Thankfully, I am not an accountant. But I understand K2 allows participants to give their incomes to a Jersey company, which then "lends" the money back. Loans are free of taxation, so a person can pocket the money without the usual deductions. The "loan" would never be repaid. It's slightly more complex than that, but there's the gist of it.

However much the 'broadsheets' deny it, they are happy to pick up mileage from celebrity stories. So imagine the delight at Times Towers when it found Jimmy Carr among the thousand investors in K2. Suddenly, the story covered all bases. Rich vs poor? Check. Big money? Check. Dodgy dealings? Check. Famous person? Checky check check! And so it was that Jimmy's oddly rounded features accompanied the scoop on the front of yesterday's Times. Undoubtedly a bad day for Mr. Carr.

But now, thirty something hours on, the tide is turning. Initial reaction was mostly irate. Knowing those with wealth and influence are habitually taking us for idiots is making us weary and irritable. To see good old, funny old Jimmy rapidly shifting from good guy to horrible guy was enough to take our blood from simmering to bubbling hot. How dare he? We depended on Carr and his colleagues to blow notches off the mighty, not conspire with them. Damn you, Jimmy - you've really let us down on this one. But then, a softening. I was astonished how rapidly feelings mellowed. By following Twitter and news radio, public opinion could be observed changing almost by the minute. And this was largely thanks to Carr's intelligent handling of a very tricky circumstance. So far, he's played the whole thing almost perfectly.

First, he took the only sensible action. He said and did nothing. (Or at least he maintained public silence. Presumably, behind the scenes, there was a flurry of managers and PRs talking and working on his behalf). And my goodness, there is a long list of public figures who should learn this lesson.

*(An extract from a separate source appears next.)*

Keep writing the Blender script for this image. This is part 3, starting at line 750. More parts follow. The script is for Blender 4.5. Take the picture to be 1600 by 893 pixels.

How many times have we witnessed a drama turn to a crisis because the protagonists couldn't hold their tongues long enough to avoid making everything much, much worse?

Happily for Jimmy, one such hothead (who you'd imagine would be better advised) couldn't wait to fill the vacuum. Enter David Cameron. Imagining he could gain a political advantage and paint himself as a 'man of the people', he filed a little lecture from abroad, explaining how Jimmy's actions were not only wrong but immoral. Having seen John Major tumble into a morality trap via his Back To Basics campaign, Cameron should know this is horribly high risk territory for a PM - and today he proved it.

But before DC plastered PR omelette across his face, JC broke his silence. His first shot was a poor one. "I pay all the tax I have to and no more." He came off as arrogant and stroppy, digging himself slightly deeper and allowing all manner of talking heads to rush for the moral high ground. He took a few hours to reconsider, and his next tweet (crucially this was all playing out Twitter) was a straightforward, hands-up apology. Admitting he'd made a huge error of judgement, he pledged to pull out of K2 and said sorry. A simple but important intervention. When the powerful are caught with their power-pants down, the most common criticism is their failure to apologise before it has to be surgically extracted from them. Jimmy's contrition was timely, seemed genuine and was given freely.

Then came the message which surely plucked him from the foaming ocean of scandal. He explained a financial advisor had asked him whether he wanted to pay less tax, completely legally. This put most observers (me included) on the back foot. What would we have said, in a similar scenario? We all knew the answer.

This afternoon, David Cameron was asked to comment on Gary Barlow's tax position. Like a herd of cattle in a china hypermarket, he told us he wouldn't comment on individual cases as that would be 'wrong'. He also struggled embarrassingly with the difference between 'avoidance' and 'anti-avoidance'. For the record, Barlow is a keen supporter of the Conservative party and has just received an OBE on the PM's recommendation.

Game and set to Jimmy Carr.

It's far too early to know whether the comedian has won the match. This could still substantially taint the Carr brand, but I doubt it. Like Ken Dodd, he'll probably build a heap of new material from the incident and will steadily be forgiven.  I am not suggesting there is anything appetising about tax avoidance, nor that I'm delighted that my friends, family and self pay tax at 25% while those with substantial incomes enjoy more generous arrangements. Jimmy Carr has acted selfishly and, thanks to his sketches on bank tax avoidance, has been hypocritical. Nevertheless, he has handled this predicament with dignity, humility and skill. Which is more than I can say for his high-profile detractors.

'Eight Out Of Ten Cats' should be good this week.